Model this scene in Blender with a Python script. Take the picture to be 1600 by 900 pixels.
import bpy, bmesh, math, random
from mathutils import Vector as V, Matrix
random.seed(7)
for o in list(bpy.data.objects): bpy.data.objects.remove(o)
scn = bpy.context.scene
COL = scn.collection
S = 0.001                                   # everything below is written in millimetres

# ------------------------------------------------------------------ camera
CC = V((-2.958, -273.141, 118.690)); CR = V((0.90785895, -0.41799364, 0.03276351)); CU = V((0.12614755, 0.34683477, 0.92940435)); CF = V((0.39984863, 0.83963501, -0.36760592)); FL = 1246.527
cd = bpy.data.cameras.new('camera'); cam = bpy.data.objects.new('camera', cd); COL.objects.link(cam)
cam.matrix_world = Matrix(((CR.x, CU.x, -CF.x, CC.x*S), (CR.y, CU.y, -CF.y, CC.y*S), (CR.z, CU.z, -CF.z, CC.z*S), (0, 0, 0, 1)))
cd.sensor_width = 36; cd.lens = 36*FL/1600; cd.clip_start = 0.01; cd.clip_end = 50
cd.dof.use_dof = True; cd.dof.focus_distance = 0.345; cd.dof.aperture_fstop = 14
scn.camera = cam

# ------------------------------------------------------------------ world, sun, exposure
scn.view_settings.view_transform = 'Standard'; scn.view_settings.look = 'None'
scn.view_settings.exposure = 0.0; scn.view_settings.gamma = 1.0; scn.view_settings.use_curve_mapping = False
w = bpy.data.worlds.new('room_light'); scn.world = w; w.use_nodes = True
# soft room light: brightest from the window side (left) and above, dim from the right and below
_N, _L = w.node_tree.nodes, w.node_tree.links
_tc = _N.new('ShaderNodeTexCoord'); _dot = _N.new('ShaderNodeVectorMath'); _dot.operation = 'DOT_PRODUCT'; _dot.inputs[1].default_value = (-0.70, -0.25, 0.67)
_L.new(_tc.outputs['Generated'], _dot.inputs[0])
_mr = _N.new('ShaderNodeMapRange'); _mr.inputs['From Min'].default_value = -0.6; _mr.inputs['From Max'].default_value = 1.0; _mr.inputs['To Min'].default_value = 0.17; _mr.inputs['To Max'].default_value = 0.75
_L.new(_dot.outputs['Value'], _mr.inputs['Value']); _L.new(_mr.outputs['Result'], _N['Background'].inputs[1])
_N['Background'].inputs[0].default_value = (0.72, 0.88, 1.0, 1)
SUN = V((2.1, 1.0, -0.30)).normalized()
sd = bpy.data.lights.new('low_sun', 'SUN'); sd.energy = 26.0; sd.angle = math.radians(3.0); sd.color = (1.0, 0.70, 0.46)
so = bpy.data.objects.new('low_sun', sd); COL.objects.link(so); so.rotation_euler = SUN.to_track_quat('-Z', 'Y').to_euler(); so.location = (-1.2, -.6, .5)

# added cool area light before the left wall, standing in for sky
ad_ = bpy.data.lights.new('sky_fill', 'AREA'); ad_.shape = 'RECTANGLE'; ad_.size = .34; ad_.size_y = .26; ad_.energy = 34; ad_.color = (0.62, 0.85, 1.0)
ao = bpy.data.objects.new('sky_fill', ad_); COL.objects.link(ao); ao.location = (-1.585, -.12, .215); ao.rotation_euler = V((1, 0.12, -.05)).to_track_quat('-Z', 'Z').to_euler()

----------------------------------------

Given instruction:
Repeat, exactly and only, the lines from the beginning of the material through the line that contains "written in millimetres".

Exercise solution:
Model this scene in Blender with a Python script. Take the picture to be 1600 by 900 pixels.
import bpy, bmesh, math, random
from mathutils import Vector as V, Matrix
random.seed(7)
for o in list(bpy.data.objects): bpy.data.objects.remove(o)
scn = bpy.context.scene
COL = scn.collection
S = 0.001                                   # everything below is written in millimetres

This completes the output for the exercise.